Tuesday, February 20, 2007

On Thursday one of the panels I attended was "Painting and Plurality: Schisms, -Isms, and the Difficulty of Definition." Barry Schwabsky was the discussant. Most of the talk focused on the problems of pluralism, of contemporary painting as winking, self-conscious pastiche, of most young painters' heavy reliance on irony and self-parody--the usual stuff.

Robert Mertens from the University of Wisconsin, Whitewater, presented a paper on corporatism in art. Mertens is a big fan of John Ralston Saul's book, The Unconscious Civilization. Here's a taste of what he had to say:

[Corporatism produces] not wisdom or goodness, but cleverness. The currency of corporatism is that of power, secrecy, efficiency, accounting, competition--but above all, certainty. Its systems are constructed from the assumption of correctness. It focuses on managerial methods, and rewards productivity over creativity...It assumes that all functions are alike and can be subjected to universal managerial standards.
Like Arthur Danto, Mertens seems fond of Hegel; he spent some time talking about art as a sort of midway point between nature and reason. But Mertens definitely isn't a fan of Danto's formulation of the art world. In his essay, "The Art World Revisited: Comedies of Similarity", Danto concludes that whether or not an object can be considered a work of art depends upon the "discourse of arguments"--historical explanations generated by the jostling of people engaged in the field of cultural production. Whether or not something is or isn't fine art is decided by a set of explanations, and those explanations relate to one another historically.

Mertens doesn't like this. He described Danto's vision of the artworld as a closed system dependent on the verdicts of specialists and experts--a result, then, of corporatism in the arts.

This is exactly the opposite of how I've always thought of Danto's essay. The discourse requires participation and a baseline of understanding of the terms involved. But that participation happens at many levels, and is directly opposed to what Danto calls the "institutional theory of art"--the idea that museum professionals impose art judgements and hierarchies by fiat, and that those judgements are infallible, immutable.

Danto talks about Warhol's Brillo Box, and how it came to be considered art. In that story, in 1965, Dr. Charles Comfort, the director of the National Gallery of Canada, declares that the work isn't art. Yet Danto, a philosopher trying his hand at writing criticism, and Warhol, a graphic designer who decides he wants to be a famous artist, prevail.

There's definitely something unnerving about the idea that art requires explanations--and that almost no other factors will assure correct judgements. Yet those explanations aren't set. Like history, they form a fluid dynamic, shifting, uncertain, subject to revision. Again, to me, this seems hopeful, and makes participation in the conversation important, meaningful.


Blogger Mark Cameron Boyd said...

Obviously, the discourse of art is necessary since "meaning" cannot be found in the artwork.

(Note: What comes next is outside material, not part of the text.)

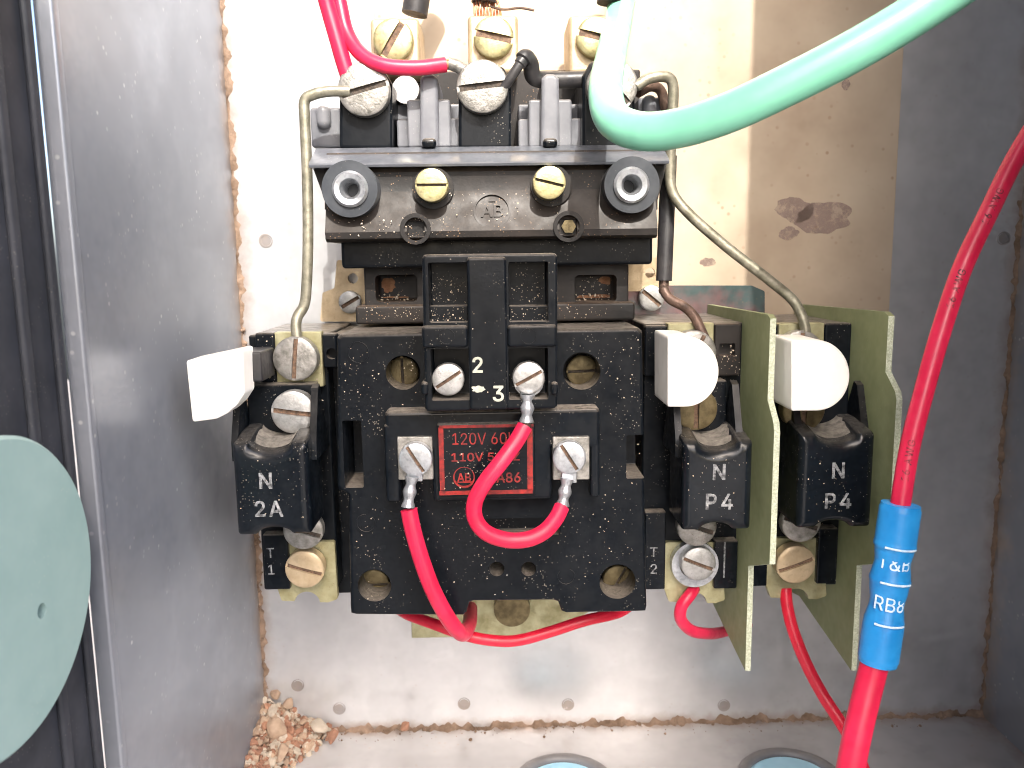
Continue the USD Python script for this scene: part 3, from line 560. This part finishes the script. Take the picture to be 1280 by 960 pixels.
# coil wires
def crimp(parent, pts, r):
    C = path3(pts, 8); n = len(C); prof = [r * (1.0 + .16 * math.cos(6.283 * k / (n - 1) * 2)) for k in range(n)]
    return obj('crimp', sweep(C, prof, 20), M['bright_zinc'], parent)
jw = thing('jumper_wire', 'short red wire looped in front of the red printed panel', 'wire', (*U(645, 680, 95), 95), 'red wires')
obj('insulation', tube([(656, 533, 96), (645, 552, 98), (626, 578, 101), (607, 602, 102), (594, 626, 102), (594, 648, 102), (608, 666, 102), (634, 675, 101), (660, 674, 100), (681, 664, 98), (695, 648, 95), (702, 634, 92.5)], 2.42, 10, 24), M['red_wire'], jw)
crimp(jw, [(659, 494, 96), (659, 510, 96.5), (658, 527, 96.5)], 1.85); crimp(jw, [(709, 598, 90.5), (706, 615, 91), (703, 632, 92)], 1.85)
obj('ring_tongue', cyl(661, 477, 19, 91, 90) + pbox(650, 480, 669, 500, 92, 90, .3), M['bright_zinc'], jw); obj('ring_tongue', pbox(702, 580, 721, 604, 89.4, 88.3, .3), M['bright_zinc'], jw)
obj('bare_end', tube([(658, 524, 96.5), (656, 537, 96.2)], 1.5, 4), M['dark_copper'], jw)
cw = thing('coil_wire', 'red wire hanging from the left coil screw across the contactor face', 'wire', (*U(560, 795, 85), 85), 'red wires')
obj('insulation', tube([(511, 637, 92), (516, 662, 92.5), (526, 697, 92), (540, 735, 91), (556, 766, 88), (570, 786, 82), (580, 792, 72), (587, 778, 56), (588, 760, 40)], 2.6, 10, 24), M['red_wire'], cw)
crimp(cw, [(515, 596, 90.5), (512, 615, 91), (510, 634, 91.8)], 1.85); obj('ring_tongue', pbox(508, 580, 528, 602, 89.4, 88.3, .3), M['bright_zinc'], cw)
obj('red_wire', tube([(495, 760, 40), (512, 769, 50), (545, 781, 58), (585, 795, 60), (620, 801, 60), (650, 800, 60), (690, 789, 59), (730, 776, 58), (772, 766, 52), (790, 755, 40)], 2.0, 10), M['dark_red_wire'], label='red wire sagging below the bottom edge of the contactor', cat='wire', group='red wires')
obj('red_wire', tube([(868, 735, 57), (862, 744, 60), (852, 758, 61), (851, 774, 59), (864, 788, 52), (884, 792, 40), (903, 790, 24), (935, 780, 12)], 2.15), M['red_wire'], label='small red wire loop under the relay marked T2', cat='wire', group='red wires')
obj('red_wire', tube([(982, 735, 57), (984, 758, 59), (992, 790, 62), (1008, 830, 66), (1028, 868, 70), (1050, 902, 76), (1066, 930, 82), (1085, 975, 88)], 2.1), M['dark_red_wire'], label='dark red wire dropping from the rightmost relay behind the thick red wire', cat='wire', group='red wires')
RW = [(1310, 130, 96), (1268, 200, 100), (1236, 265, 104), (1203, 335, 108), (1176, 415, 112), (1152, 500, 115), (1136, 565, 117), (1124, 640, 119)]
tw = thing('red_wire', 'thick red wire with black print, right of the starter, running into the blue splice', 'wire', (*U(1124, 640, 118), 118), 'red wires')
obj('insulation', tube(RW, 2.65, 12, 28), M['red_wire'], tw)
C = path3(RW, 40); L = np.r_[0, np.cumsum(np.linalg.norm(np.diff(C, axis=0), axis=1))]
def on_wire(s_, start, h, rev=True, r=2.65):
    out = []; pos = start
    for ch in s_:
        if ch == ' ': pos += h * .5; continue
        m = meshkit.text_mesh(ch, h, .1, True); v = np.array(m.vertices); w = v[:, 0].max() - v[:, 0].min(); v[:, 0] -= v[:, 0].min() + w / 2; v[:, 1] -= h / 2
        s = L[-1] - pos - w / 2; c = np.array([np.interp(s, L, C[:, k]) for k in range(3)]); c2 = np.array([np.interp(s - .5, L, C[:, k]) for k in range(3)])
        t = c2 - c; t /= np.linalg.norm(t); n = np.array([-.45, .0, 1.]); n -= t * (n @ t); n /= np.linalg.norm(n); b = np.cross(n, t)
        R = np.array([t, b, n]); v[:, 2] += r - .06
        ang = v[:, 1] / r; vv = np.column_stack([v[:, 0], np.sin(ang) * v[:, 2], np.cos(ang) * v[:, 2]])
        out.append(trimesh.Trimesh(c + vv @ R, m.faces, process=False)); pos += w + h * .22
    return cat(out)
obj('lettering', cat([on_wire('16 AWG', 9, 1.9), on_wire('16 AWG', 58, 1.9), on_wire('16 AWG', 84, 1.9)]), M['black_ink'], tw)
obj('red_wire', tube([(1097, 815, 121), (1088, 850, 122), (1078, 890, 124), (1068, 935, 126), (1056, 1000, 128)], 3.85, 10, 28), M['red_wire'], label='thick red wire leaving the bottom of the blue splice', cat='wire', group='red wires')
# blue splice
a, b = np.array([*U(1126, 630, 119), 119]), np.array([*U(1097, 828, 121), 121])
T = np.linspace(0, 1, 70); prof = []
for t in T:
    r = 5.45
    if .27 < t < .74: r = 5.2
    for t0, w_, dr in ((.255, .012, .25), (.47, .02, .35), (.73, .012, .25)): r += dr * math.exp(-((t - t0) / w_)**2)
    r -= .55 * math.exp(-((t - .36) / .05)**2) + .6 * math.exp(-((t - .62) / .06)**2)
    if t < .02 or t > .98: r -= .3
    prof.append(r)
sp = thing('butt_splice', 'bright blue crimped splice sleeve joining two thick red wires', 'wire splice', b, None)
sh = sweep(a + (b - a) * T[:, None], prof, 40)
v = np.array(sh.vertices); ax = (b - a) / np.linalg.norm(b - a); rel = v - a; s = rel @ ax; rad = rel - s[:, None] * ax
k = np.exp(-((s / np.linalg.norm(b - a) - .62) / .10)**2) * np.clip(-rad @ np.array([.8, 0, -.6]) / 5, 0, 1); v -= rad * (.10 * k)[:, None]
obj('sleeve', trimesh.Trimesh(v, sh.faces, process=False), M['blue_splice'], sp, smooth=60)
def on_splice(text, t, h, off=0):
    m = meshkit.text_mesh(text, h, .16, False); v = np.array(m.vertices); v[:, 0] -= (v[:, 0].max() + v[:, 0].min()) / 2; v[:, 1] -= h / 2
    r = np.interp(t, T, prof) - .28; an = (v[:, 0] + off) / 5.1 - .2; up = -ax; f = np.array([0, 0, 1.]); f -= up * (f @ up); f /= np.linalg.norm(f); e = np.cross(up, f)
    R = r + .22 + v[:, 2]; P = a + (b - a) * t + up * v[:, 1:2] + f * (np.cos(an) * R)[:, None] + e * (np.sin(an) * R)[:, None]
    return trimesh.Trimesh(P, m.faces, process=False)
obj('lettering', cat([on_splice('T&B', .345, 3.9, -.6), on_splice('RB8', .60, 3.9, -.2)]), M['pale_blue_print'], sp)
for t in (.255, .47, .57, .73):
    tt = np.linspace(-.9, .75, 24); an = tt; up = -ax; f = np.array([0, 0, 1.]); f -= up * (f @ up); f /= np.linalg.norm(f); e = np.cross(up, f); R = np.interp(t, T, prof) + .02
    if t == .57: continue
    obj('worn_band', sweep(a + (b - a) * t + f * (np.cos(an) * R)[:, None] + e * (np.sin(an) * R)[:, None], .30, 8), M['pale_blue_print'], sp)
# green cable
gc = [(786, -60, 0), (780, -15, 8), (773, 25, 30), (764, 70, 60), (757, 112, 88), (766, 148, 105), (800, 164, 114), (850, 160, 120), (910, 141, 126), (975, 111, 130), (1050, 73, 133), (1120, 33, 134), (1195, -15, 134), (1260, -60, 134)]
obj('green_cable', tube(gc, 5.0, 12, 32), M['green_cable'], label='thick pale green cable sweeping across the top right corner', cat='cable')
# pale green disc at the left edge
dc = np.array([WX0 - 1.8, U(0, 742, 172)[1], 174.])
cy_ = Manifold.revolve(CrossSection([[(0, 0), (32.5, 0), (33.5, .8), (33.5, 2.4), (32.7, 3.2), (0, 3.6)]]), 96)
hole = Manifold.cylinder(5, 1.7, 1.7, 24).translate((10.5, -7.6, 1.6))
dk = ((cy_ - hole) + Manifold.cylinder(3.2, 6, 6, 32).translate((0, 0, -2.7))).rotate((0, 88, 0)).translate(tuple(dc))
obj('round_cover', dk, M['pale_green'], label='round pale green cover with a small hole at the lower left edge', cat='cover')

# ---------------------------------------------------------------- stones, gravel, grit
def stone(c, r, seed, mt):
    g = np.random.default_rng(seed); p = g.normal(size=(22, 3)); p /= np.linalg.norm(p, axis=1)[:, None]
    p *= (.8 + .35 * g.random((22, 1))) * (.75 + .5 * g.random(3)); h = trimesh.convex.convex_hull(p)
    h = h.subdivide().subdivide(); trimesh.smoothing.filter_laplacian(h, iterations=3)
    v = np.array(h.vertices); v *= 1.05 + .12 * (meshkit.fbm(v * 3 + seed, 3, seed)[:, None] - .5)
    return trimesh.Trimesh(v * r + c, h.faces, process=False)
def on_floor(px, py):
    vv = _w + _r * (px - 640) / FPX + _u * (480 - py) / FPX; t = FZ / vv[2]; return vv[0] * t, CAMD - vv[1] * t
SL = {'stone_tan': 'tan', 'stone_red': 'reddish', 'stone_cream': 'pale cream'}
big = [((346, 912), 5.2, 'stone_tan', 'largest tan pebble of the heap in the lower left corner'), ((399, 908), 4.2, 'stone_cream', 'pale cream pebble at the right side of the heap in the corner'), ((417, 921), 3.2, 'stone_red', 'reddish pebble at the right tip of the heap in the corner'),
       ((341, 893), 3.2, 'stone_cream', 'long pale pebble at the upper left of the heap in the corner'), ((362, 880), 3.0, 'stone_tan', 'tan pebble at the upper right of the heap in the corner'), ((331, 907), 2.4, 'stone_red', 'small orange pebble against the left wall beside the heap'),
       ((353, 940), 3.2, 'stone_tan', 'tan pebble at the front of the heap near the bottom edge'), ((506, 907), 2.2, 'stone_red', 'lone reddish pebble right of the heap along the bottom corner'), ((344, 868), 2.5, 'stone_tan', 'tan pebble at the top of the heap in the corner')]
for i, ((px, py), r, mt, lb) in enumerate(big):
    d = max(3.5, 9 + (py - 900) * .5); x, z = U(px, py, d); z = max(z, FZ + r * .55)
    obj('pebble', stone(np.array([x, z, d]), r, i + 3, mt), M[mt], label=lb, cat='pebble', group='pebbles in the corner heap', smooth=40)
grav = {'stone_tan': [], 'stone_red': [], 'stone_cream': []}
for i in range(1500):
    u = RNG.random(2); x = WX0 + .8 + 31 * u[0]**1.3; d = 1 + 44 * u[1]**1.2
    lim = 1 - (x - WX0) / 32 - d / 60
    if lim < 0: continue
    h = max(0, lim) * 17 * (.55 + .5 * RNG.random()); r = .45 + 1.7 * RNG.random()**2.5
    vv = RNG.normal(size=(13, 3)); vv /= np.linalg.norm(vv, axis=1)[:, None]; m = trimesh.convex.convex_hull(vv * (.75 + .5 * RNG.random(3))); vv = np.array(m.vertices)
    grav[('stone_tan', 'stone_red', 'stone_cream')[int(RNG.random() * 2.99)]].append(trimesh.Trimesh(vv * r + [x, FZ + r * .4 + h, d], m.faces, process=False))
gv = obj('gravel', cat(grav['stone_tan']), M['stone_tan'], label='heap of small gravel and earth in the lower left corner', cat='gravel', kind='stuff', smooth=False)
obj('red_grains', cat(grav['stone_red']), M['stone_red'], gv, kind='stuff', smooth=False); obj('pale_grains', cat(grav['stone_cream']), M['stone_cream'], gv, kind='stuff', smooth=False)
heap = []
n = 24; V = []; F = []
for i in range(n + 1):
    for j in range(n + 1):
        x = i / n * 27; d = j / n * 40; h = max(0, 1 - x / 27 - d / 50) * 17 * (.7 + .6 * float(meshkit.fbm(np.array([x * .3, d * .3, 0.]), 3, 4)))
        V.append((WX0 + .05 + x, FZ - .05 + h, .05 + d))
for i in range(n):
    for j in range(n): a_ = i * (n + 1) + j; F += [(a_, a_ + 1, a_ + n + 2), (a_, a_ + n + 2, a_ + n + 1)]
obj('earth', trimesh.Trimesh(V, F, process=False), M['dirt'], gv, kind='stuff', smooth=True)
gr = []
def scatter(x0, y0, x1, y1, d, n, r=.16, skew=1.0):
    for _ in range(n):
        u = RNG.random(2); x, z = U(x0 + (x1 - x0) * u[0], y0 + (y1 - y0) * u[1]**skew, d); s = r * (.55 + 1.3 * RNG.random()**3)
        m = trimesh.creation.icosahedron(); v = np.array(m.vertices) * (.6 + .6 * RNG.random((12, 1))) * s + [x, z, d + s * .3]
        gr.append(trimesh.Trimesh(v, m.faces, process=False))
for q in ((537, 345, 583, 378, 86, 60), (537, 384, 583, 403, 91, 45), (638, 340, 684, 378, 86, 55), (638, 384, 684, 402, 91, 35), (430, 430, 520, 510, 80, 60), (745, 420, 800, 500, 80, 60), (750, 500, 800, 700, 80, 60), (445, 620, 575, 760, 80, 90),
          (600, 690, 760, 750, 80, 35), (555, 540, 640, 612, 89.3, 60), (590, 640, 760, 700, 80, 30), (300, 560, 380, 660, 86, 22), (860, 570, 935, 655, 86, 40), (1005, 570, 1085, 655, 86, 25), (405, 480, 430, 700, 50, 50),
          (322, 420, 345, 478, 62, 30), (346, 455, 402, 482, 61, 30, .3), (900, 432, 925, 468, 60, 25, .25), (420, 270, 560, 296, 71, 60, .2), (560, 240, 700, 294, 69.5, 60, .16), (470, 368, 520, 377, 43, 30, .35), (720, 366, 770, 377, 43, 40, .35), (725, 345, 760, 368, 42, 35),
          (455, 384, 525, 400, 58, 50), (700, 384, 785, 400, 58, 20), (590, 325, 630, 500, 98.6, 14, .12), (330, 490, 405, 530, 67, 50, .22)): scatter(*q)
obj('grit', cat(gr), M['grit'], label='pale dust grains scattered over the black contactor and relays', cat='dust', kind='stuff', smooth=False)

This brings to mind the Derridean “supplement.” Old Jacques provided an elaborate articulation of the supplement (apparently expanding on Rousseau's definition of "an inessential extra added to something complete in itself") as a definitive component of things that are “lacking." If something is “complete,” it would not need to be added to. Thus, supplement occurs whenever there is this "originary lack."

One could argue that artworks are "complete" experiences in and of themselves. Yet unless we are willing to accept the indefensible premise that art history is composed of episodic, anecdotal, art "events," then we absolutely require the supplement of discourse to establish "meaning" in contemporary art.

10:20 PM  
Blogger jhcudlin said...

See? This is why nobody wanted to talk to us last Friday night. ;)

9:36 AM  
Blogger jhcudlin said...

Seriously, though, for some folks--particularly artists from an earlier generation--this "lack" is an objectionable idea. I like to have my students read some of Ad Reinhardt's "Art as Art" sermonizing to give them a taste of what precisely this belief--in an art that fully explains itself, and exists only as an academic discipline working towards its own ends--led to.

Which is, of course, a bleak, circumscribed sort of territory, not without its pleasures or intellectual interests, but not someplace you'd want to live.

And some folks are unnerved by the idea that these judgements are subject to revision--they dislike the feeling that postmodernism pulled the rug out from under them, and prevents them from definitely knowing anything. I think of Foucault, and the Archaeology of Knowledge, where he basically decides that what can be examined and fully known are not the arguments, but the societal, cultural and professional/institutional structures that produce them. So it's a different sort of knowledge.

At least that's the way I like to think about it.